If you consider finite monoids, the only ones with no non-trivial homomorphic images are the finite simple groups and the two element multiplicative monoid of $\mathbb Z/2\mathbb Z$. But if you consider semigroups, there are the two-element semigroups and an infinite family associated to combinatorial incidence structures.

Take any $m\times n$ matrix $A$ of zeroes and ones with no repeated rows or columns. Define a semigroup $S_A$ to consist of all $n\times m$ matrices of zeroes and ones with the product $B\ast C=BAC$. Then this is a finite semigroup with no non-trivial homomorphic image.

Two such $S_A$ and $S_B$ are isomorphic iff there are permutation matrices $P,Q$ with $PAQ=B$, that is the incidence structures determined by $A,B$ are isomorphic.

Answer 12

Excerpts from Grillet’s Semigroups Chapter 1, Page 1,

“There are 1160 distinct … semigroups of order 5; 15793 semigroups of order 6; 836,021 semigroups of order 7…”

Granted, many of those semigroups are not that interesting. However, transformation semigroups (not monoids unless you count the identity map in) are interesting because most transformations(functions) are not bijective. Thus, transformation semigroups are more natural than permutation groups.

Answer 13

A simple example: the natural numbers under addition, if they are taken to not include zero. Naturally closed and associative, but without 0 there is no identity element.

Answer 14

Time. You can't turn it back (no inverse) and you can't stop it (no identity).

Answer 15

Example 1:

Let $T$ be a set and $\mathcal D(T)$ denote the set of all injective functions from $T$ to itself that are not surjective. Then under composition of functions, $\mathcal D(T)$ is a semigroup without an identity.

Example 2:

Let $\mathcal M (\mathbb N)$ denote all injective functions on $\mathbb N$ having the property that for each $f \in \mathcal M (\mathbb N)$

$\tag 1 \{m \in \mathbb N \, | \, m \text{ is not in the range of } f\}$

is an infinite set.

$(\mathcal M (\mathbb N), \circ)$ is a semigroup without identity.

Answer 16

Let $G$ be the set of (continuous) functions $f: \mathbb{R} \to \mathbb{R}$ where $f(x)$ tends to $0$ as $x$ tends to infinity: $lim_{x\to \infty}f(x) = 0$. The operator is the usual point-wise multiplication of functions.

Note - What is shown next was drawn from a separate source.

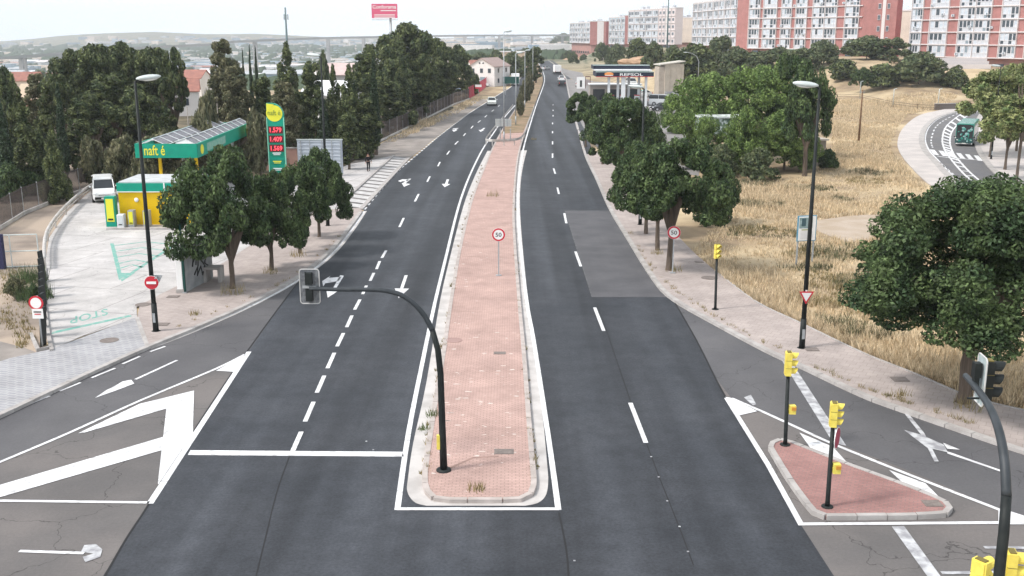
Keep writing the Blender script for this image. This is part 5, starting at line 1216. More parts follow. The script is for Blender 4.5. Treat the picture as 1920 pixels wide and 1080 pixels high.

$G$ is closed under $*$ since $\lim f(x) = 0$ and $\lim g(x) = 0$ imply $\lim f(x)*g(x) = 0$. $G$ is a subgroup of $\{ f: \mathbb{R} \to \mathbb{R} \}$, so the identity must be the same - the function which is constantly $1$. But this identity is not in $G$.

EDIT: As Harry correctly points out, $\{ f: \mathbb{R} \to \mathbb{R} \}$ is not a group. Therefore the following correction is needed: consider only functions such that $f(x) \neq 0$ everywhere.